* [Set exercise]
Extract all of the entries and give them again, word for word.

* [Extracted information]
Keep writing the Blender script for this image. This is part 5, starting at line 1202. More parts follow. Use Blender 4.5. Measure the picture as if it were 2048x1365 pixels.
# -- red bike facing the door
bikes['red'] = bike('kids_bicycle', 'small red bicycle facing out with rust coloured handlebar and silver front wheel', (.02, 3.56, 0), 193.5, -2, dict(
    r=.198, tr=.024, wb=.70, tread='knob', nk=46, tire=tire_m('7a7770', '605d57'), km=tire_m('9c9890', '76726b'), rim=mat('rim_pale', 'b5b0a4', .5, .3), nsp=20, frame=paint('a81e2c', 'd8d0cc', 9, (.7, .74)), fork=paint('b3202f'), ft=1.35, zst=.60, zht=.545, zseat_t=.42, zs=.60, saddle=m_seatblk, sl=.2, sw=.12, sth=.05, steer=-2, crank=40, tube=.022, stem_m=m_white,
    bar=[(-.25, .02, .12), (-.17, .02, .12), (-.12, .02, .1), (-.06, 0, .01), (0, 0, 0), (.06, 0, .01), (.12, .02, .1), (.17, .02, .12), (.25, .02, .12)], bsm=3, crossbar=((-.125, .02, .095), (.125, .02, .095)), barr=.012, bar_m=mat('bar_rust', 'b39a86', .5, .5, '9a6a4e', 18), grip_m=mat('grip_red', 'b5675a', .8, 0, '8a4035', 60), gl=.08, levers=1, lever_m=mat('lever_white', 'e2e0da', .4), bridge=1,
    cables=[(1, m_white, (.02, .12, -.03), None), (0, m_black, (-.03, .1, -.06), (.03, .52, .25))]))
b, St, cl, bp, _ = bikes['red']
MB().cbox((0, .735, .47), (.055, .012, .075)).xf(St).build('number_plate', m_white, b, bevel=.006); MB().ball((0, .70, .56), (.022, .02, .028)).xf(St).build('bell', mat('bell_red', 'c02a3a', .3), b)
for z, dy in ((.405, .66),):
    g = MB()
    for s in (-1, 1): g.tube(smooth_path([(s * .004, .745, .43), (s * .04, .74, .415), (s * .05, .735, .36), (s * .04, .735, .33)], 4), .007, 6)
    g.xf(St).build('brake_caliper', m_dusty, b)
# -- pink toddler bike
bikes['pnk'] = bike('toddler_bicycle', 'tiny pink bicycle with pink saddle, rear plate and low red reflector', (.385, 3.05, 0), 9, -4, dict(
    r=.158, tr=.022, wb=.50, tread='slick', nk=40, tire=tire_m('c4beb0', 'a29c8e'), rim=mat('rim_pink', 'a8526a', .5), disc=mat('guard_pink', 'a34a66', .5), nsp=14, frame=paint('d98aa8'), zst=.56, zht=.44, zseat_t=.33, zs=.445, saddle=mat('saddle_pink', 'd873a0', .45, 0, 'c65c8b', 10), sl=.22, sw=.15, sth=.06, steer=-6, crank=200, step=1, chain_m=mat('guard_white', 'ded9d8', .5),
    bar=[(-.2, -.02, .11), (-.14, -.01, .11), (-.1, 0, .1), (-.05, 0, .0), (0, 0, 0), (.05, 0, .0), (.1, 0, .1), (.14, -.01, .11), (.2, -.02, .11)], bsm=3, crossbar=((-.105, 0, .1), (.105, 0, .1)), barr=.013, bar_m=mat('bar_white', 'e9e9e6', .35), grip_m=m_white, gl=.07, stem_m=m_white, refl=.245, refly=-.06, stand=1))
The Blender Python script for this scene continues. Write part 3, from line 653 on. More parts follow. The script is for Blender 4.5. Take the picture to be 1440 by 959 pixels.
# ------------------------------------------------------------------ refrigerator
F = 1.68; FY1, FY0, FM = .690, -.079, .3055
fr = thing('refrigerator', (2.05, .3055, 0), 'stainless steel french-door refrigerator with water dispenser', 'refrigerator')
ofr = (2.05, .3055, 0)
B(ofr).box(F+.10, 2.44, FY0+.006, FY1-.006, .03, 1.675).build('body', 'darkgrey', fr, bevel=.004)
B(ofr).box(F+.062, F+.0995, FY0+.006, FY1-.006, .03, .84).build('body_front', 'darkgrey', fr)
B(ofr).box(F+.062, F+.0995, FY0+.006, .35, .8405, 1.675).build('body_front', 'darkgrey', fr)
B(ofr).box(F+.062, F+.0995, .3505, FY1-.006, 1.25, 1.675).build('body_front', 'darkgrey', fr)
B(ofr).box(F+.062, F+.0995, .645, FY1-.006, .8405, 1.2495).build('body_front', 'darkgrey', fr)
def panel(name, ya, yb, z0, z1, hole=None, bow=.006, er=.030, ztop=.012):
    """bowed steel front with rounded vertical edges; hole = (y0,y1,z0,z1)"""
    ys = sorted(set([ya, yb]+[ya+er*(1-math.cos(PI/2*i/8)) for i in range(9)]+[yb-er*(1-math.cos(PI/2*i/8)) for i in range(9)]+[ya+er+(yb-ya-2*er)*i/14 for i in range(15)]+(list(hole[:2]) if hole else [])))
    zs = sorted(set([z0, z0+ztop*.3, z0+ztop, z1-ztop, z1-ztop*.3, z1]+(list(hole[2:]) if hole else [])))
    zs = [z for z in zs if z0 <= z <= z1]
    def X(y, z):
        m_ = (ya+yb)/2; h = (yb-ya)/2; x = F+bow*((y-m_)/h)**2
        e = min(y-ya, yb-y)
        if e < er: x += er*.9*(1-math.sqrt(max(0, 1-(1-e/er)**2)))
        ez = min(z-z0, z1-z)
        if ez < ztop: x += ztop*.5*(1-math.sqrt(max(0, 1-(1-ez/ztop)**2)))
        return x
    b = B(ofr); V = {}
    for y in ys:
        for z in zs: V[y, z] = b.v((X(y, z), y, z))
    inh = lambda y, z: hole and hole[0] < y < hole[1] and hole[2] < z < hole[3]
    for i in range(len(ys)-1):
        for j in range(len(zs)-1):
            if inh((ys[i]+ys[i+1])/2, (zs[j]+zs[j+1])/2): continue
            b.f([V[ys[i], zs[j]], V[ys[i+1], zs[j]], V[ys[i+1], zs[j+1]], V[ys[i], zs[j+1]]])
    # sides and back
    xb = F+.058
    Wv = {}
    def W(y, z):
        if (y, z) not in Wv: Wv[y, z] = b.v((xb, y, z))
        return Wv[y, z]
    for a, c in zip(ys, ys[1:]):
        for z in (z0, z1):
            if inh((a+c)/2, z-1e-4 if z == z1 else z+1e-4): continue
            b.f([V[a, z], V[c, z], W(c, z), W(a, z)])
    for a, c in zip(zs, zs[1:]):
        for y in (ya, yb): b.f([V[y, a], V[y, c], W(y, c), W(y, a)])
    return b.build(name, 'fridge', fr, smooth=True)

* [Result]
Keep writing the Blender script for this image. This is part 5, starting at line 1202. More parts follow. Use Blender 4.5. Measure the picture as if it were 2048x1365 pixels.
# -- red bike facing the door
bikes['red'] = bike('kids_bicycle', 'small red bicycle facing out with rust coloured handlebar and silver front wheel', (.02, 3.56, 0), 193.5, -2, dict(
    r=.198, tr=.024, wb=.70, tread='knob', nk=46, tire=tire_m('7a7770', '605d57'), km=tire_m('9c9890', '76726b'), rim=mat('rim_pale', 'b5b0a4', .5, .3), nsp=20, frame=paint('a81e2c', 'd8d0cc', 9, (.7, .74)), fork=paint('b3202f'), ft=1.35, zst=.60, zht=.545, zseat_t=.42, zs=.60, saddle=m_seatblk, sl=.2, sw=.12, sth=.05, steer=-2, crank=40, tube=.022, stem_m=m_white,
    bar=[(-.25, .02, .12), (-.17, .02, .12), (-.12, .02, .1), (-.06, 0, .01), (0, 0, 0), (.06, 0, .01), (.12, .02, .1), (.17, .02, .12), (.25, .02, .12)], bsm=3, crossbar=((-.125, .02, .095), (.125, .02, .095)), barr=.012, bar_m=mat('bar_rust', 'b39a86', .5, .5, '9a6a4e', 18), grip_m=mat('grip_red', 'b5675a', .8, 0, '8a4035', 60), gl=.08, levers=1, lever_m=mat('lever_white', 'e2e0da', .4), bridge=1,
    cables=[(1, m_white, (.02, .12, -.03), None), (0, m_black, (-.03, .1, -.06), (.03, .52, .25))]))
b, St, cl, bp, _ = bikes['red']
MB().cbox((0, .735, .47), (.055, .012, .075)).xf(St).build('number_plate', m_white, b, bevel=.006); MB().ball((0, .70, .56), (.022, .02, .028)).xf(St).build('bell', mat('bell_red', 'c02a3a', .3), b)
for z, dy in ((.405, .66),):
    g = MB()
    for s in (-1, 1): g.tube(smooth_path([(s * .004, .745, .43), (s * .04, .74, .415), (s * .05, .735, .36), (s * .04, .735, .33)], 4), .007, 6)
    g.xf(St).build('brake_caliper', m_dusty, b)
# -- pink toddler bike
bikes['pnk'] = bike('toddler_bicycle', 'tiny pink bicycle with pink saddle, rear plate and low red reflector', (.385, 3.05, 0), 9, -4, dict(
    r=.158, tr=.022, wb=.50, tread='slick', nk=40, tire=tire_m('c4beb0', 'a29c8e'), rim=mat('rim_pink', 'a8526a', .5), disc=mat('guard_pink', 'a34a66', .5), nsp=14, frame=paint('d98aa8'), zst=.56, zht=.44, zseat_t=.33, zs=.445, saddle=mat('saddle_pink', 'd873a0', .45, 0, 'c65c8b', 10), sl=.22, sw=.15, sth=.06, steer=-6, crank=200, step=1, chain_m=mat('guard_white', 'ded9d8', .5),
    bar=[(-.2, -.02, .11), (-.14, -.01, .11), (-.1, 0, .1), (-.05, 0, .0), (0, 0, 0), (.05, 0, .0), (.1, 0, .1), (.14, -.01, .11), (.2, -.02, .11)], bsm=3, crossbar=((-.105, 0, .1), (.105, 0, .1)), barr=.013, bar_m=mat('bar_white', 'e9e9e6', .35), grip_m=m_white, gl=.07, stem_m=m_white, refl=.245, refly=-.06, stand=1))
The Blender Python script for this scene continues. Write part 3, from line 653 on. More parts follow. The script is for Blender 4.5. Take the picture to be 1440 by 959 pixels.
# ------------------------------------------------------------------ refrigerator
F = 1.68; FY1, FY0, FM = .690, -.079, .3055
fr = thing('refrigerator', (2.05, .3055, 0), 'stainless steel french-door refrigerator with water dispenser', 'refrigerator')
ofr = (2.05, .3055, 0)
B(ofr).box(F+.10, 2.44, FY0+.006, FY1-.006, .03, 1.675).build('body', 'darkgrey', fr, bevel=.004)
B(ofr).box(F+.062, F+.0995, FY0+.006, FY1-.006, .03, .84).build('body_front', 'darkgrey', fr)
B(ofr).box(F+.062, F+.0995, FY0+.006, .35, .8405, 1.675).build('body_front', 'darkgrey', fr)
B(ofr).box(F+.062, F+.0995, .3505, FY1-.006, 1.25, 1.675).build('body_front', 'darkgrey', fr)
B(ofr).box(F+.062, F+.0995, .645, FY1-.006, .8405, 1.2495).build('body_front', 'darkgrey', fr)
def panel(name, ya, yb, z0, z1, hole=None, bow=.006, er=.030, ztop=.012):
    """bowed steel front with rounded vertical edges; hole = (y0,y1,z0,z1)"""
    ys = sorted(set([ya, yb]+[ya+er*(1-math.cos(PI/2*i/8)) for i in range(9)]+[yb-er*(1-math.cos(PI/2*i/8)) for i in range(9)]+[ya+er+(yb-ya-2*er)*i/14 for i in range(15)]+(list(hole[:2]) if hole else [])))
    zs = sorted(set([z0, z0+ztop*.3, z0+ztop, z1-ztop, z1-ztop*.3, z1]+(list(hole[2:]) if hole else [])))
    zs = [z for z in zs if z0 <= z <= z1]
    def X(y, z):
        m_ = (ya+yb)/2; h = (yb-ya)/2; x = F+bow*((y-m_)/h)**2
        e = min(y-ya, yb-y)
        if e < er: x += er*.9*(1-math.sqrt(max(0, 1-(1-e/er)**2)))
        ez = min(z-z0, z1-z)
        if ez < ztop: x += ztop*.5*(1-math.sqrt(max(0, 1-(1-ez/ztop)**2)))
        return x
    b = B(ofr); V = {}
    for y in ys:
        for z in zs: V[y, z] = b.v((X(y, z), y, z))
    inh = lambda y, z: hole and hole[0] < y < hole[1] and hole[2] < z < hole[3]
    for i in range(len(ys)-1):
        for j in range(len(zs)-1):
            if inh((ys[i]+ys[i+1])/2, (zs[j]+zs[j+1])/2): continue
            b.f([V[ys[i], zs[j]], V[ys[i+1], zs[j]], V[ys[i+1], zs[j+1]], V[ys[i], zs[j+1]]])
    # sides and back
    xb = F+.058
    Wv = {}
    def W(y, z):
        if (y, z) not in Wv: Wv[y, z] = b.v((xb, y, z))
        return Wv[y, z]
    for a, c in zip(ys, ys[1:]):
        for z in (z0, z1):
            if inh((a+c)/2, z-1e-4 if z == z1 else z+1e-4): continue
            b.f([V[a, z], V[c, z], W(c, z), W(a, z)])
    for a, c in zip(zs, zs[1:]):
        for y in (ya, yb): b.f([V[y, a], V[y, c], W(y, c), W(y, a)])
    return b.build(name, 'fridge', fr, smooth=True)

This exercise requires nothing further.